WORK TO BE COMPLETED: Quote word for word the lines below, beginning with the first and ending with the one that has "crimson stripe', 'bottle')". Drop the pictures.

═════ RECORDED DATA ═════

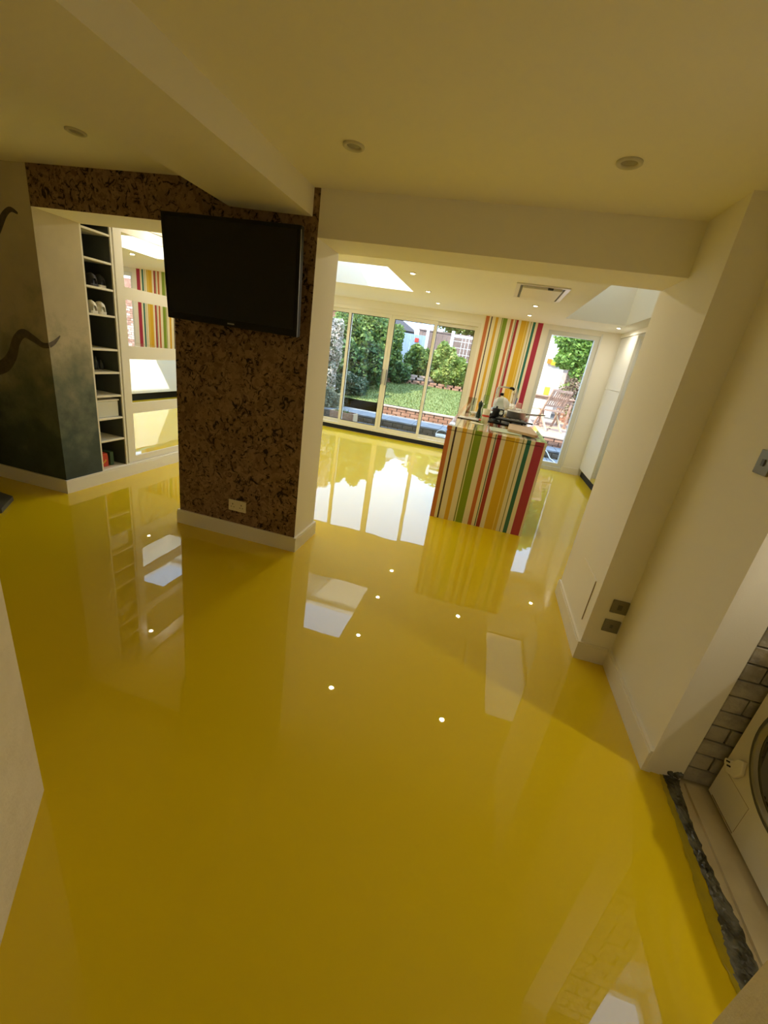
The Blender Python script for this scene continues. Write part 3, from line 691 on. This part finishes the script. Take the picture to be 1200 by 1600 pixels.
MB().tube([(-.02, .01, .05), (-.03, .012, .25), (-.03, .012, .28)], [.005, .006, .018], 7).build('wooden_spoon', cutwood, kn)
o = MB().lathe([(.0001, 0), (.045, 0), (.05, .04), (.045, .06), (.0001, .062)], (.50, 5.78, T), 16).build('butter_dish', ceramic); tag(o, 'round lidded white dish beyond the saucepan handle', 'dish')
o = MB().bbox(.40, .48, 6.40, 6.46, T, T+.17, .01).build('soap_bottle', mat('pink_soap', (.68, .38, .34), .35)); tag(o, 'pinkish soap bottle by the crimson stripe', 'bottle')

# ================================================================== TALL UNITS
XC = 1.79
tu = empty('tall_units', (XC, 5.4, 0), label='run of tall glossy white handleless kitchen units along the right', cat='kitchen units'); L = tu.location
local(box(XC+.02, 2.41, 3.06, YB-.02, .12, 2.24), L).build('carcass', gloss, tu)
local(box(XC+.05, 2.35, 3.06, YB-.02, 0, .12), L).build('plinth', darkgap, tu)
ys = [YB-.02, 7.72, 6.85, 6.23, 5.60, 4.98, 4.35, 3.72, 3.07]
for i, (b, a) in enumerate(zip(ys, ys[1:])):
    for z0, z1 in (((.13, 1.468), (1.474, 2.238)) if i == 1 else ((.13, 2.238),)):
        local(MB().bbox(XC, XC+.02, a+.002, b-.002, z0, z1, .002), L).build('door', whitegloss if i < 2 else smoke_mirror, tu)

# ================================================================== SOCKETS AND SWITCHES
def plate_y(name, x, z, w_, h_, m1, label, cat, marks):
    t = empty(name, (x, YP0-.003 if name == 'double_socket' else 2.275, z), label=label, cat=cat)
    MB().bbox(-w_/2, w_/2, -.009, 0, -h_/2, h_/2, .003).build('faceplate', m1, t)
    for (n, mx, mz, mw, mh, mm) in marks: MB().box(mx-mw/2, mx+mw/2, -.0115, -.009, mz-mh/2, mz+mh/2).build(n, mm, t)
mk_ = []
for sx in (-.036, .036): mk_ += [('pin_hole', sx, .012, .005, .010, slot), ('pin_hole', sx-.011, -.010, .008, .004, slot), ('pin_hole', sx+.011, -.010, .008, .004, slot)]
mk_ += [('rocker', -.012, .026, .010, .014, outletw), ('rocker', .012, .026, .010, .014, outletw)]
plate_y('double_socket', -1.650, .258, .146, .086, outletw, 'cream double wall socket low on the cork pillar', 'socket', mk_)
plate_y('switch_plate', .955, .385, .086, .080, outletgrey, 'upper of two grey metal switch plates low on the right', 'switch', [('rocker', 0, 0, .022, .030, machgrey)])
plate_y('socket_plate', .950, .258, .086, .078, outletgrey, 'lower of two grey metal plates low on the right', 'socket', [('rocker', 0, 0, .014, .020, machgrey)])
t = empty('light_switch', (1.0, 1.745, 1.335), label='grey metal light switch at the right edge of the picture', cat='switch')
MB().bbox(-.009, 0, -.043, .043, -.043, .043, .003).build('faceplate', outletgrey, t); MB().box(-.013, -.009, -.008, .008, -.012, .012).build('rocker', machgrey, t)

# ================================================================== WASHING MACHINE
XW = 1.235
wmn = empty('washing_machine', (XW, 1.265, 0), label='white front-loading washing machine with dark round door at the right edge', cat='washing machine')
MB().bbox(.0, .58, -.30, .30, .012, .85, .012).build('cabinet', machinew, wmn)
for a in (.05, .53):
    for b in (-.26, .26): MB().lathe([(.02, 0), (.02, .014)], (a, b, 0), 10).build('foot', black, wmn)
pcz = .425
MB().lathe([(.232, -.001), (.234, -.008), (.228, -.013), (.214, -.012), (.208, -.008)], (0, 0, pcz), 48, 'x').build('outer_ring', machgrey, wmn)
dd = MB().lathe([(.212, -.006), (.211, -.017), (.204, -.020), (.198, -.016), (.190, -.008)], (0, 0, pcz), 48, 'x').build('door_rim', machrim, wmn)
MB().lathe([(.192, -.007), (.14, -.013), (.07, -.018), (.0001, -.019)], (0, 0, pcz), 40, 'x').build('door_glass', porthole, dd)
hy, hz = .215, pcz-.175
cl = MB().extr([(-.001, hy+.062, hz-.058), (-.001, hy+.030, hz-.078), (-.001, hy-.010, hz-.060), (-.001, hy-.030, hz-.020), (-.001, hy-.012, hz+.030), (-.001, hy+.014, hz+.012), (-.001, hy+.030, hz-.018), (-.001, hy+.066, hz-.040)], (-.016, 0, 0)).build('door_hinge', machinew, wmn, bevel=.004)
for q in (0, 1): MB().bar((-.018, hy+.034-.012*q, hz-.030-.010*q), (-.018, hy+.050-.012*q, hz-.040-.010*q), .003, .006).build('hinge_slot', slot, wmn)
mb = MB(); mb.box(-.0006, .001, .107, .275, .1630, .1642); mb.box(-.0006, .001, .106, .1072, .035, .163); mb.box(-.0012, .001, .108, .262, .024, .027)
mb.build('panel_seam', woodstrip, wmn)
MB().bbox(-.004, .0, -.28, .28, .72, .83, .003).build('control_panel', machgrey, wmn)
MB().lathe([(.03, -.004), (.027, -.024), (.0001, -.025)], (0, 0, .775), 18, 'x').build('dial', machrim, wmn)

# floor trim strip in front of machine, taped threshold
random.seed(5)
o = MB().extr([(1.150, 1.56, .001), (1.205, 1.56, .001), (1.205, .86, .001), (1.128, .86, .001)][::-1], (0, 0, .012)).build('floor_strip', beige); tag(o, 'loose beige floor strip lying in front of the washing machine', 'floor strip')
o = MB().extr([(1.2055, 1.56, .001), (1.212, 1.56, .001), (1.200, .86, .001), (1.206, .86, .001)][:2]+[(1.2090, .86, .001), (1.2055, .86, .001)][:2], (0, 0, .004)).build('strip_edge', woodstrip); tag(o, 'thin brown edge strip along the foot of the washing machine', 'floor strip')
def crumple(path, name, m_, label, zamp, seed, parent=None):
    random.seed(seed); v = []; f = []; n = 9
    P = [Vector(p[:2]) for p in path]; W = [p[2] for p in path]
    pts, ws = smooth(P, W, 9)
    for i, (p, w0) in enumerate(zip(pts, ws)):
        for k in range(n):
            u = k/(n-1)-.5; edge = 1-abs(u)*2
            wob = random.uniform(-.004, .004)
            v.append((p.x+u*w0+wob, p.y+random.uniform(-.004, .004), .0025+zamp*(edge**.6)*random.uniform(.25, 1)))
    for i in range(len(pts)-1):
        for k in range(n-1): f.append((i*n+k, i*n+k+1, (i+1)*n+k+1, (i+1)*n+k))
    return tag(MB().add(v, [q[::-1] for q in f]).build(name, m_), label, 'tape')
tpe = crumple([(1.088, .84, .085), (1.078, .92, .085), (1.083, 1.0, .075), (1.092, 1.08, .06), (1.090, 1.16, .045), (1.088, 1.26, .042), (1.090, 1.40, .044), (1.098, 1.52, .055), (1.105, 1.585, .075)], 'threshold_tape', tape,
    'crumpled dark tape along the laundry threshold', .014, 11)
o = crumple([(1.045, .84, .04), (1.036, 1.0, .04), (1.043, 1.12, .04), (1.056, 1.30, .035), (1.064, 1.50, .028), (1.07, 1.58, .02)], 'olive_film', greentape, 'olive film border where the resin meets the dark tape', .0012, 12)
random.seed(8)
for i in range(3):
    c = Vector((1.085+.018*i, 1.592-.008*i, .008+.004*i)); v = []; f = []; n = 8
    for a in range(5):
        for k in range(n):
            th = math.pi*(a+.5)/5; ph = 2*math.pi*k/n; r_ = random.uniform(.014, .026)
            v.append(c+Vector((r_*1.2*math.sin(th)*math.cos(ph), r_*math.sin(th)*math.sin(ph)*.9, r_*(math.cos(th)+.8)*.8)))
    for a in range(4):
        for k in range(n): f.append((a*n+k, (a+1)*n+k, (a+1)*n+(k+1) % n, a*n+(k+1) % n))
    f += [tuple(range(n)), tuple(range(5*n-1, 4*n-1, -1))]
    tw = MB().add(v, f).build('tape_wad', tape); tag(tw, 'crumpled wad of dark tape at the wall corner, %s' % ['closest to the cream wall', 'middle one', 'closest to the bricks'][i], 'tape', 'tape wads at the threshold corner')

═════

REPLY:
The Blender Python script for this scene continues. Write part 3, from line 691 on. This part finishes the script. Take the picture to be 1200 by 1600 pixels.
MB().tube([(-.02, .01, .05), (-.03, .012, .25), (-.03, .012, .28)], [.005, .006, .018], 7).build('wooden_spoon', cutwood, kn)
o = MB().lathe([(.0001, 0), (.045, 0), (.05, .04), (.045, .06), (.0001, .062)], (.50, 5.78, T), 16).build('butter_dish', ceramic); tag(o, 'round lidded white dish beyond the saucepan handle', 'dish')
o = MB().bbox(.40, .48, 6.40, 6.46, T, T+.17, .01).build('soap_bottle', mat('pink_soap', (.68, .38, .34), .35)); tag(o, 'pinkish soap bottle by the crimson stripe', 'bottle')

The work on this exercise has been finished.